“Prediction markets” are speculative platforms designed to forecast future events. They allow participants to wager on the outcomes of specific events, containing elements of gambling. The trading activities and contracts of prediction markets are not investment products.
What are “prediction markets”?
In summary, the main characteristics of “prediction markets” include the following.
- Predictable events: A variety of events, ranging from finance, economics, politics, sports events, and even weather-related changes.
- Trading mechanism: Typically, each event offers two options: “yes” or “no”. If participants believe the event will happen, they buy a “yes” contract, if they believe it will not, they buy a “no” contract.
- Trading price: The price fluctuates based on the buying and selling activities of participants.
- Returns: If a participant holds the contract until the event outcome is determined, those who chose correctly receive a return according to the contract, while those who chose incorrectly lose the amount of their wager.
- Trading platform: Some “prediction markets” platforms are built on blockchain and support trading with cryptocurrencies. These platforms are decentralised, enabling participants to trade directly without intermediaries.

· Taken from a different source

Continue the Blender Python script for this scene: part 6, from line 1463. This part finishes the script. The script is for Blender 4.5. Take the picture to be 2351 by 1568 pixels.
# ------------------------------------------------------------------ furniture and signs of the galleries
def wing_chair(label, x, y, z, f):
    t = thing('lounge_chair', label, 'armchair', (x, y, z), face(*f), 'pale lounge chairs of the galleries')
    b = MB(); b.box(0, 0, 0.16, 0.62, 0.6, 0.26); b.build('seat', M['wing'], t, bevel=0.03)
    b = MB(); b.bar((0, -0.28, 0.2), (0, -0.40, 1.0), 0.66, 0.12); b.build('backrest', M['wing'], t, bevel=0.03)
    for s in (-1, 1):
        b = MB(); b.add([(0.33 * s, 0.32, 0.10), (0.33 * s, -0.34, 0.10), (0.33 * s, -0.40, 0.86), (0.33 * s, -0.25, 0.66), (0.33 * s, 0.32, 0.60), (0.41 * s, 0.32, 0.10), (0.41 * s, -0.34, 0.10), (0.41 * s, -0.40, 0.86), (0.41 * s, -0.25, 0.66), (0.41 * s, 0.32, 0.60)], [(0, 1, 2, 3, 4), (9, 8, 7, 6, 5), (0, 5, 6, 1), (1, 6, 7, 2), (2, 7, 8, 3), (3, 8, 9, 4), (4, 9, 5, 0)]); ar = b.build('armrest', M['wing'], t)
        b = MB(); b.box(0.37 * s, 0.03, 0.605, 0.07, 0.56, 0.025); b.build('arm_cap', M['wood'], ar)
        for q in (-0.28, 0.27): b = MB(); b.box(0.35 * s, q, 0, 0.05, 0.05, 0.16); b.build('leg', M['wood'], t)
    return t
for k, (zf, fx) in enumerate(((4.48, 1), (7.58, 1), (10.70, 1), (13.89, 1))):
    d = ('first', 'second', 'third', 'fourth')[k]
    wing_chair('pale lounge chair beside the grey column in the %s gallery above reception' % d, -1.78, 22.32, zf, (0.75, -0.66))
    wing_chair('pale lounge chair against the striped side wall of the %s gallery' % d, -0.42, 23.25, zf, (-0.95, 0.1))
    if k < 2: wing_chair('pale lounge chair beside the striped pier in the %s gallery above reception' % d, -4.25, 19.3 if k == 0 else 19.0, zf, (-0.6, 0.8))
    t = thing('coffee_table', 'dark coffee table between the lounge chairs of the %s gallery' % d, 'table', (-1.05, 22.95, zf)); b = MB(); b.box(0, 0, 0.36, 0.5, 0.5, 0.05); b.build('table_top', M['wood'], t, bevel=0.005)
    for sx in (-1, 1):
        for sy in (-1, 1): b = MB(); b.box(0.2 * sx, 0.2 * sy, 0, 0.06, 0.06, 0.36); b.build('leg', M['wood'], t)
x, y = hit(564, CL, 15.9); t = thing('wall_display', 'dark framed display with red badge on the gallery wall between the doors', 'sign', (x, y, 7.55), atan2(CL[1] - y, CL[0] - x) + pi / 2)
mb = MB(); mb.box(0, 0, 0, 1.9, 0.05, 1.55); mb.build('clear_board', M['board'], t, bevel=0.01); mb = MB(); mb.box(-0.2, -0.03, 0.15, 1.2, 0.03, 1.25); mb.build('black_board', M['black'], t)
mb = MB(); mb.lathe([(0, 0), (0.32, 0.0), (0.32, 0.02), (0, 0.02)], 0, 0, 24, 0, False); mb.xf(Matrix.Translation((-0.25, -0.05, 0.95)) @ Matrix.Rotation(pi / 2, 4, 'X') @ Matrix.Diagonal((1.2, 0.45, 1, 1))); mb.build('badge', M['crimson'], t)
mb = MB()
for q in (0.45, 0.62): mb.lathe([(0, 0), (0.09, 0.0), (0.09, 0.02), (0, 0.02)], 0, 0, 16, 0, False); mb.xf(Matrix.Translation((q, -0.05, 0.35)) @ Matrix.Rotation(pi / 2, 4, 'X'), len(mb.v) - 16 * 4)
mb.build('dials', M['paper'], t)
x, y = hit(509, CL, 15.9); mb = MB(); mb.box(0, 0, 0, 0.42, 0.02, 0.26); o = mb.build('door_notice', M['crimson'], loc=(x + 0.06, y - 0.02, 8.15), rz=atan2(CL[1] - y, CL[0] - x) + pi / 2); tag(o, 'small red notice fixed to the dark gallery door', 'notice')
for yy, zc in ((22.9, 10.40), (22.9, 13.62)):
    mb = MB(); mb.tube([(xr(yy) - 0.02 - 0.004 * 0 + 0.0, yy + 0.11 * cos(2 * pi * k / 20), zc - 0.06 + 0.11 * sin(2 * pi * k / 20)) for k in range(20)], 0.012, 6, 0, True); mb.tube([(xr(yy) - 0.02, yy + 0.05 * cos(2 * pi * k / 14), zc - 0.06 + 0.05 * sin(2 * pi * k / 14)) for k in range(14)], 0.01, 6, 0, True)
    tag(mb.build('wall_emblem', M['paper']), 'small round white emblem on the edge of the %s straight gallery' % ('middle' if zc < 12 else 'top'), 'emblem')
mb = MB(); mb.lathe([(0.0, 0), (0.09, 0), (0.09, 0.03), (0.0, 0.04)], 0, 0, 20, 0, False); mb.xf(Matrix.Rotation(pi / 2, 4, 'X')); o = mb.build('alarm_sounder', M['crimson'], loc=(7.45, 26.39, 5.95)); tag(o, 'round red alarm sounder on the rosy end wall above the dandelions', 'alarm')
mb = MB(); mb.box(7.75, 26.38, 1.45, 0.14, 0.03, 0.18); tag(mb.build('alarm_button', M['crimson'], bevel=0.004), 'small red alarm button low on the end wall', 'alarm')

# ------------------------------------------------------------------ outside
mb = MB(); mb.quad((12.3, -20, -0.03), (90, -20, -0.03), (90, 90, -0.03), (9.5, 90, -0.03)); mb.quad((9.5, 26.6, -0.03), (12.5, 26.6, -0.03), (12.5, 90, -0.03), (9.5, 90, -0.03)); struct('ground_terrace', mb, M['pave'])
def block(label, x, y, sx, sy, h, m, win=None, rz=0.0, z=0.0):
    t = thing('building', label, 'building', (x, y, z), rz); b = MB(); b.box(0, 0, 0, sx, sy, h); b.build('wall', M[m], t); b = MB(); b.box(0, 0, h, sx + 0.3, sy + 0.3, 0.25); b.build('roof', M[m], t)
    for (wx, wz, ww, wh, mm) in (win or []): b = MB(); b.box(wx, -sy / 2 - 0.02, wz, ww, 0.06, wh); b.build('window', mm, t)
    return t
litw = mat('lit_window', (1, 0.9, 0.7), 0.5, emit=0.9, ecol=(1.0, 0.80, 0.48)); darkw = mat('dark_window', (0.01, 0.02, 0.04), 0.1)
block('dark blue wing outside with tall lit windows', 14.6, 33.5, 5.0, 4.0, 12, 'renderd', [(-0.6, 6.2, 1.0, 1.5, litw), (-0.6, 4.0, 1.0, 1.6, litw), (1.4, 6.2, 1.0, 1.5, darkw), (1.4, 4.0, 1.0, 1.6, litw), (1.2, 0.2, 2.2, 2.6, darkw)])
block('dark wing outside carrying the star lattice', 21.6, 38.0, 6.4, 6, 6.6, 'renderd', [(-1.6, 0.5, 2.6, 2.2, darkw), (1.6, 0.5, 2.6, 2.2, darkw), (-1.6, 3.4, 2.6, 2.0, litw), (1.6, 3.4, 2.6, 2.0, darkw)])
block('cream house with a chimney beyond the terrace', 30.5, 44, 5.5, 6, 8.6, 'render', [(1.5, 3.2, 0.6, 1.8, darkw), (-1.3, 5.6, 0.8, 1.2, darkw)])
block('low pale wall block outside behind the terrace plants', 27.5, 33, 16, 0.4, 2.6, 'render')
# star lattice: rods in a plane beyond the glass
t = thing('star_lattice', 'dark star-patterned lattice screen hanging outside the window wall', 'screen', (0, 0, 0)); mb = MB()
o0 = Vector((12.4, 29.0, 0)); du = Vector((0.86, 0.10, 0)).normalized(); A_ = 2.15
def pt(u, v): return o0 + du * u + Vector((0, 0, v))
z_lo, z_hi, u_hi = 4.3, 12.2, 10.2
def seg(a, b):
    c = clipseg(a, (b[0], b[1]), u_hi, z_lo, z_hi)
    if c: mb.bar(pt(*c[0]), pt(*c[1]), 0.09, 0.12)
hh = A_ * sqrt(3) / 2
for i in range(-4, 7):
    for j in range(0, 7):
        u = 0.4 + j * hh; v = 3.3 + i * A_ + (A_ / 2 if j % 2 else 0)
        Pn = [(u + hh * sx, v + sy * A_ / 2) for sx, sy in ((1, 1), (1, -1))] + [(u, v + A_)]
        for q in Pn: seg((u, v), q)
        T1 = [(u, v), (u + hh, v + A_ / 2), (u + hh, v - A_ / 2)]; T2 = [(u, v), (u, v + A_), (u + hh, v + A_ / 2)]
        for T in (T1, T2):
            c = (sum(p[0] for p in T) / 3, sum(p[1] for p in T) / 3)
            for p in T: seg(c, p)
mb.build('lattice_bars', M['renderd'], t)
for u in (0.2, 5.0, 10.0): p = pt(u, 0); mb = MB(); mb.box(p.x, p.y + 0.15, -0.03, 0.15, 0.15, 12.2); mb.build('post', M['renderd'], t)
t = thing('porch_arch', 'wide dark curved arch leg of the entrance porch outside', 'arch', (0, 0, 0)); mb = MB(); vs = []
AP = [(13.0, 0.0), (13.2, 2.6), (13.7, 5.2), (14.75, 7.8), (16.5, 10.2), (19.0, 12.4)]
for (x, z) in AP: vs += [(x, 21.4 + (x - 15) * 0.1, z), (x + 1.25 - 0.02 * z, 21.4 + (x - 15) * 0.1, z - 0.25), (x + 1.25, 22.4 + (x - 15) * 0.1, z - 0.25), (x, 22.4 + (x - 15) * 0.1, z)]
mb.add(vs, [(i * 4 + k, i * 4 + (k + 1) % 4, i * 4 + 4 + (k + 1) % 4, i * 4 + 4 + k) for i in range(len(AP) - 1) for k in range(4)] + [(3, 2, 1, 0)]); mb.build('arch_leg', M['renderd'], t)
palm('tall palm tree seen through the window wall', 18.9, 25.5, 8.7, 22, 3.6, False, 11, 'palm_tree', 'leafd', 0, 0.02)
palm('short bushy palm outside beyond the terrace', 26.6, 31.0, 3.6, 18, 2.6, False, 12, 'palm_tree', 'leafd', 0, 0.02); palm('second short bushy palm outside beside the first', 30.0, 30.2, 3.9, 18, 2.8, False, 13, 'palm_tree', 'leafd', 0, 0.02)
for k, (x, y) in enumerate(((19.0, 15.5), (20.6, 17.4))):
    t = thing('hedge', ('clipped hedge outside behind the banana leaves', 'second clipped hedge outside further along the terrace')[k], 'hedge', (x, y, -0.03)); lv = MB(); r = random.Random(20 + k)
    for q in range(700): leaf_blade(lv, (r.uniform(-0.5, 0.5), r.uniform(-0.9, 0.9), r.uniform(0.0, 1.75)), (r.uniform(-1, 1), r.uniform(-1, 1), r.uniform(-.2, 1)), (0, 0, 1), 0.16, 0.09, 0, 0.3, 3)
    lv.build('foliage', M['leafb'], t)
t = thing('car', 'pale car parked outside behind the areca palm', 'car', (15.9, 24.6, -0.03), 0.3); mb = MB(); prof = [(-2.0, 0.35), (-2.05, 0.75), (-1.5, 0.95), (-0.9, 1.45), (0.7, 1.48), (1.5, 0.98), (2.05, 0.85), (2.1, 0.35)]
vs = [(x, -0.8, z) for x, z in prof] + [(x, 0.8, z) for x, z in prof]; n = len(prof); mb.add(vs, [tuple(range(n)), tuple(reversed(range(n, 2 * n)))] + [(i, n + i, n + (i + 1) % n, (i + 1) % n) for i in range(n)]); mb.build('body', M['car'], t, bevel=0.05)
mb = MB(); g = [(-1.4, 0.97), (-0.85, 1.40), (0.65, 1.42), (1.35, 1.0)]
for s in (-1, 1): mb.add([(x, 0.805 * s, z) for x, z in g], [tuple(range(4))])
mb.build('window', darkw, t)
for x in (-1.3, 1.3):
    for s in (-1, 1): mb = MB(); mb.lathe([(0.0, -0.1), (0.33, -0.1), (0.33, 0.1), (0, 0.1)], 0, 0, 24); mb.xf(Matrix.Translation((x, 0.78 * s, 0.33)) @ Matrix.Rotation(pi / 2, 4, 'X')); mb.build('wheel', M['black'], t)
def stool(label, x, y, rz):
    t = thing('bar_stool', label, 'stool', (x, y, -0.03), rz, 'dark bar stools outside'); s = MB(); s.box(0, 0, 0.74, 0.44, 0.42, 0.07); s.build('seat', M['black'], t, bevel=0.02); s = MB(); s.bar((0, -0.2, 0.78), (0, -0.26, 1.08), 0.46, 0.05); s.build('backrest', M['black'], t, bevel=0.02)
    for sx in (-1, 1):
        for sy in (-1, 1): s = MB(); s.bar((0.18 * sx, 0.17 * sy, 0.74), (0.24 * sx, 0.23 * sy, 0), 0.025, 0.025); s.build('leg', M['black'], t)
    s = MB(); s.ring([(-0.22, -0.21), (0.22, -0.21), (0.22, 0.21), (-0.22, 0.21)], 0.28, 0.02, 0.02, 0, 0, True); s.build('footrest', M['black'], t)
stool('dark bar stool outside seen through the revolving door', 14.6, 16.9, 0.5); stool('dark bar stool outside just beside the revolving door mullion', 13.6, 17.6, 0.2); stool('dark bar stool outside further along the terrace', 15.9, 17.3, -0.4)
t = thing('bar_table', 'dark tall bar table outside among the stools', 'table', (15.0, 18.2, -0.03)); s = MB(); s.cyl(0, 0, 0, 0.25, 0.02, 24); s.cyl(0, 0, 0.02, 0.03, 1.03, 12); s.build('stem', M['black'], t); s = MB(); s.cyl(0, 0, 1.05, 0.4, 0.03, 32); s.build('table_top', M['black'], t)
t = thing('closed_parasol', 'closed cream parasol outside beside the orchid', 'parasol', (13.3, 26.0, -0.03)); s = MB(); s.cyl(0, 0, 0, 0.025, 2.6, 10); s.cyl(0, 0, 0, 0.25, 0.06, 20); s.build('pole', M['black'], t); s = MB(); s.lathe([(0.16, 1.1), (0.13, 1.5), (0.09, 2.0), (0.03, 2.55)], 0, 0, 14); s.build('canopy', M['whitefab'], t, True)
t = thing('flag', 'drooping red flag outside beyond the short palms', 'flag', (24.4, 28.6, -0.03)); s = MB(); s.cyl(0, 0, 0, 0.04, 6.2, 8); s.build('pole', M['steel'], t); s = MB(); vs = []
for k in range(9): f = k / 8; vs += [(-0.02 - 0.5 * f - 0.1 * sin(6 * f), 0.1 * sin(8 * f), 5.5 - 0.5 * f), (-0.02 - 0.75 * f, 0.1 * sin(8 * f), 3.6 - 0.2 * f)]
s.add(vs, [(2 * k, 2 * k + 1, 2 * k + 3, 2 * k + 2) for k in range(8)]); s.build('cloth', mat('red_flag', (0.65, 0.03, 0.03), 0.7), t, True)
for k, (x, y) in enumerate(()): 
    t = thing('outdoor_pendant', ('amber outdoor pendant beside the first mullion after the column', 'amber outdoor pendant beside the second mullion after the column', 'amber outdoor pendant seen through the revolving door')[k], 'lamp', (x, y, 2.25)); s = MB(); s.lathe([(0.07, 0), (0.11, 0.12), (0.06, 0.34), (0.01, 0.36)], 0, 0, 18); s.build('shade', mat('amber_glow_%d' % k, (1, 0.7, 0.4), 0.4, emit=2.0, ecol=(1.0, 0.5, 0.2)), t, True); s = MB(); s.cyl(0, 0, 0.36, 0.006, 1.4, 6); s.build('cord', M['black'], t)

Reflecting on the essence of “investing”
Before considering any investment, investors should carefully reflect on the following questions.
- Investment value: Investment goes beyond merely wagering on probabilities. The decision to invest depends on the value and potential of the underlying asset. This applies to whether the investment is in equities and bonds of listed companies, precious metals, real estate, collectibles, or virtual assets.
- Asset allocation: Investing is a fundamental aspect of asset management, involving considerations such as risk management and investment horizons. Proper investing helps investors build a portfolio that aligns with their investment objectives and risk tolerance.
- Regulation and protection: To safeguard their interests, investors should understand the relevant regulations and investor protection measures before engaging in any investments.
Currently, in Hong Kong, trading activities in “prediction markets” may constitute illegal gambling. Individuals who participate in “prediction markets” do not have the protections under the Securities and Futures Ordinance or any laws and regulations administered by the Securities and Futures Commission. If problems arise, it may be difficult or even impossible to seek recourse.
Inappropriate investment attitude and behaviour can obscure the distinction between investing and gambling. With a wide range of investment options available, the public should carefully consider what investing truly means – distinguishing investing from gambling.